[quote]J-J wrote:
Cephalic_Carnage wrote:
J-J wrote:
Splits are so one can increase volume per bodypart… why would you split the body into groups and then only train with 12 sets… That was an uncharacteristically ignorant statement.
For example, 12 sets for a chest workout is ‘OK’, but if training JUST the chest and having a full 6-7 days off afterwards i would be opting for over 12 sets personally (built up over time of course… dont jump from 6 sets to 12 from one day to the next) for a natural but conditioned trainee…
Also… Chest is more of a Medium sized bodypart… with thighs and back being large. So you have the same amount of work for the whole lower body as you do for your bicep and triceps - yet this is still only 6 sets each muscle, they are small muscles but i find that when trained fresh (not after back and chest for example) they can handle a good 8 sets at least…
With a week off between sessions 12 sets PER WORKOUT is not pushing it.
Why the obsession with sets? If doing more sets were somehow the key to growing larger and stronger, 90 percent of the people in this forum would be four times my size…
Either you missed the point or i didn’t do a good job at explaining it. I am most certainly not obsessed with volume and it is but a single factor of intensity.
[/quote] Perhaps you forget that for a drug-free bodybuilder, just adding shit so that some internet guy things your routine is no longer “dry” is not such a good idea?
We can’t rely on test to boost our strength gains.
Modok’s “bodypart once weekly?” thread touched on that subject nicely… For a natty, doing everything once a week with, say, 4 sets of 12 (all sets at working weight) and 3-5 main exercises per bodypart eventually has you stall out and progress in general is ridiculously slow.
You can get away with shit like that via vitamin T… But even most Pro’s would not train that way. The only one I can think of right now is Evan Centopani, who was also 260 or whatever before he hit 20 y.o…

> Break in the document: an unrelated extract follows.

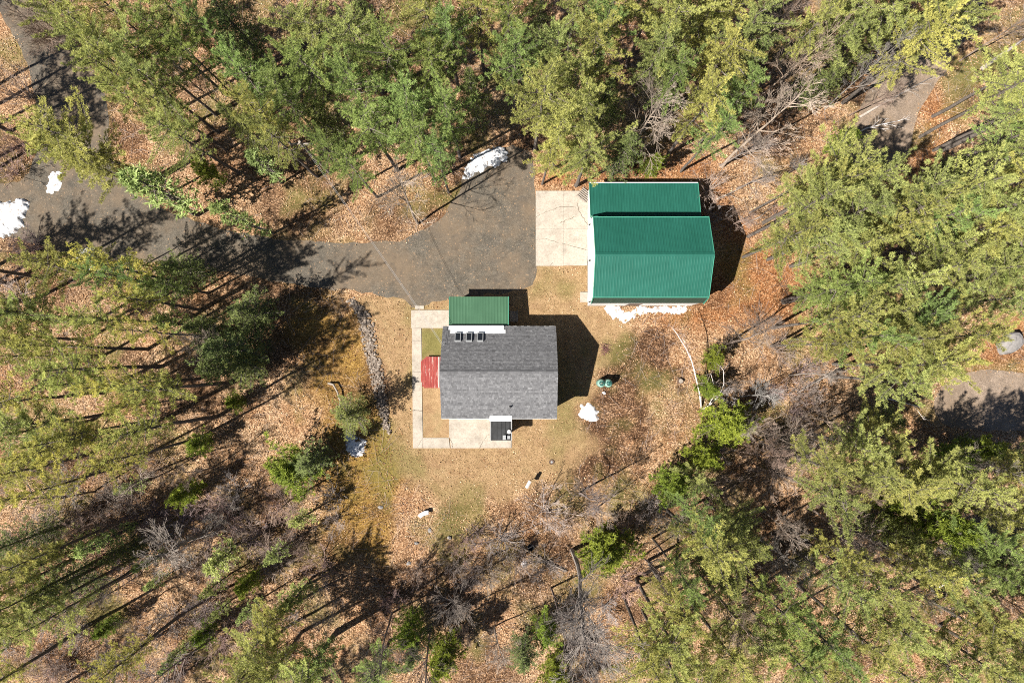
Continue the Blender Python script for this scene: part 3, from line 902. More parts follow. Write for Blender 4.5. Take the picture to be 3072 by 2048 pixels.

Add intensity techniques and what is going to happen? You stall even faster.
[quote]
The point is, his workout is dry… it has no intensity principles, straight sets (IIRC) AND a low frequency… in those circumstances volume is going to be the deciding factor to increase the intensity to the muscle worked.
[/quote] You said the purpose of a split is to allow you to increase the volume…

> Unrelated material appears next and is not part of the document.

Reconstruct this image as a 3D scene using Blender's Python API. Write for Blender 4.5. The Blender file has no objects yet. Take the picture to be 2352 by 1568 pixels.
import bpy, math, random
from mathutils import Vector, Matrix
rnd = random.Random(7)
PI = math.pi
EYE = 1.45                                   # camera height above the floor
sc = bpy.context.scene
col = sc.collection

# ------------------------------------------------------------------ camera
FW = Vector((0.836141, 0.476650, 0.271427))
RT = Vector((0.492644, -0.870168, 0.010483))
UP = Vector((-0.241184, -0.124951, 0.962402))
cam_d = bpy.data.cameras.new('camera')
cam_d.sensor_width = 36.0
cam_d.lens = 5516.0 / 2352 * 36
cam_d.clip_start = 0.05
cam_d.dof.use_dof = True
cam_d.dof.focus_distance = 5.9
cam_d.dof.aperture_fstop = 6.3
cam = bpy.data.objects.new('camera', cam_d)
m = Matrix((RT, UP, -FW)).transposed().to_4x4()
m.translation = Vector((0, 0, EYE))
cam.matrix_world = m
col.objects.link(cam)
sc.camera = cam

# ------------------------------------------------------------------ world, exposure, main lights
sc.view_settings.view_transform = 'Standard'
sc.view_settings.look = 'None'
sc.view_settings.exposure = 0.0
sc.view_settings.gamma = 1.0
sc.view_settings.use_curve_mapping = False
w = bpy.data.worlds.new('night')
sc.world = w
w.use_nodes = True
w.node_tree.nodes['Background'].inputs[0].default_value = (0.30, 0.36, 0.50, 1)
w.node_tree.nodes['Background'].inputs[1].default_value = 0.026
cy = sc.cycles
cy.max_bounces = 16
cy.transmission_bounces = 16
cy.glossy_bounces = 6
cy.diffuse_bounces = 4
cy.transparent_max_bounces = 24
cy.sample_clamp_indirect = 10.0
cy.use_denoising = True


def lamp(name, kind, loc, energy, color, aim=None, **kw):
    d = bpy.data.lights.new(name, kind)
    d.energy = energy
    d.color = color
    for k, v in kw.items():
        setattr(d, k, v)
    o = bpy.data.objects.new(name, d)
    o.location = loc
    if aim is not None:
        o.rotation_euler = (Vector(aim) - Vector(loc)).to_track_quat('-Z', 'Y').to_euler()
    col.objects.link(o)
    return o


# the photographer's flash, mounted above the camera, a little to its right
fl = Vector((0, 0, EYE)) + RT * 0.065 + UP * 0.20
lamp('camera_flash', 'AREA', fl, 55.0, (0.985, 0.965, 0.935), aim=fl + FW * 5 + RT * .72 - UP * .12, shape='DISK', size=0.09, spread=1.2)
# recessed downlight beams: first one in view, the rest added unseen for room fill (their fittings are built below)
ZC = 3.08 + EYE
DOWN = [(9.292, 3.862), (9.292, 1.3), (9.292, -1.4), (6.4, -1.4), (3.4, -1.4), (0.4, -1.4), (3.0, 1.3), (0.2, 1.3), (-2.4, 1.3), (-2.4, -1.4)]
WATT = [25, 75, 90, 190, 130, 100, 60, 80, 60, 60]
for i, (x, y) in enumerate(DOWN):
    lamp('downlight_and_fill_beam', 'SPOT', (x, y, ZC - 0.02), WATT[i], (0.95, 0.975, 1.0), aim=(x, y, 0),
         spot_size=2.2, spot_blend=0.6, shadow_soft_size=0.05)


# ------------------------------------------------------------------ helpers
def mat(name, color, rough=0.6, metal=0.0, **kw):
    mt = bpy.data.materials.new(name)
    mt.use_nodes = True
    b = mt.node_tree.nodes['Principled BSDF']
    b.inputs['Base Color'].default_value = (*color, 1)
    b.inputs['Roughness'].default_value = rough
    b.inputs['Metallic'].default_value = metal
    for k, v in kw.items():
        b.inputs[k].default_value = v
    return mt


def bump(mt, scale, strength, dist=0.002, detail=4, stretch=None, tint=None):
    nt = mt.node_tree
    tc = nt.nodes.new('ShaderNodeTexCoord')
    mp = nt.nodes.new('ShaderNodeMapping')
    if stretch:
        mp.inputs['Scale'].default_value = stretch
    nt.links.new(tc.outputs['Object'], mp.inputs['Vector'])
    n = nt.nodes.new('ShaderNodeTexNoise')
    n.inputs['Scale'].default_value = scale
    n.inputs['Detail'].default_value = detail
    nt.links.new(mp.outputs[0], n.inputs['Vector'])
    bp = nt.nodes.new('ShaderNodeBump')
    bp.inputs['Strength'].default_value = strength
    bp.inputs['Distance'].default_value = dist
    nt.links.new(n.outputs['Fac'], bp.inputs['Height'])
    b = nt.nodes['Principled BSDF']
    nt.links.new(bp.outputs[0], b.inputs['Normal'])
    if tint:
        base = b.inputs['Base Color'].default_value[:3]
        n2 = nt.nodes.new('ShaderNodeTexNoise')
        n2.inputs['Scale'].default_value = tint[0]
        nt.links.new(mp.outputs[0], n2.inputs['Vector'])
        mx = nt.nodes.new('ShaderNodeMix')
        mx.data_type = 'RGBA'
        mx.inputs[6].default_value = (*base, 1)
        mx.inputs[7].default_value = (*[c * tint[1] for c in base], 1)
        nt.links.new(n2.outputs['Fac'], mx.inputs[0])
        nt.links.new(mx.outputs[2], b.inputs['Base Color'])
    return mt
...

If you look at, say, PX’s old splits, he did everything once a week (2 main exercises usually per muscle-group, with shoulders and legs getting 3 originally… +1 for the pump with no regards to progression) and simply trained a single muscle-group twice a week to bring it up faster… He also does no “sets across/all sets with the same weight”, but ramped (and still does) with fairly large weight-jumps between sets.
CT has been talking along the same lines recently… Put emphasis on a muscle-group you want to bring up, have the rest at regular frequency.
I got up to 230+ from 120 by actually training everything once a week, that was
Day 1 Chest+Back
Day 2 off
Day 3 Legs
Day 4 Delts
Day 5 Arms (that includes heavy pressing for tris)
Day 6 off
Day 7 off
For example… Again, 2 main exercises per bodypart, perhaps one for the pump if I felt like it…
Of course it would be fine to suggest an increase in frequency, the addition of intensity principles, lowering rest times, or some loading protocol such as pyramiding or waves… but then it wouldn’t be his workout. I worked up to a single top-set on each main exercise, too, generally for 6-8 or 8-15 or whatever… Not that this is the only way or anything…
Now the more gifted you are (or if you get some extra t), the more useless shit you can add and still get stronger (though you can easily off-set most of the strength-gain-boost you get as a gifted or assisted trainee that way, but no one likes to hear that.). But the margin of error is rather small for a drug-free guy looking for the fastest possible gains.
[quote]
The only reason i was using sets as the measurement of volume is purely down to simplicity…
For example, while some may consider total volume to be equal to (sets x reps x load), in this case, with the sets and rep range given - assuming he chose the rep range for a reason and is going to be using maximal weights for that TUT… THEN the number of sets is the simplest manner to suggest he increase (or decrease) volume in this particular program.[/quote] There are very, very damn few large people who care about “TUT”, “total volume (tonnage)” and so on.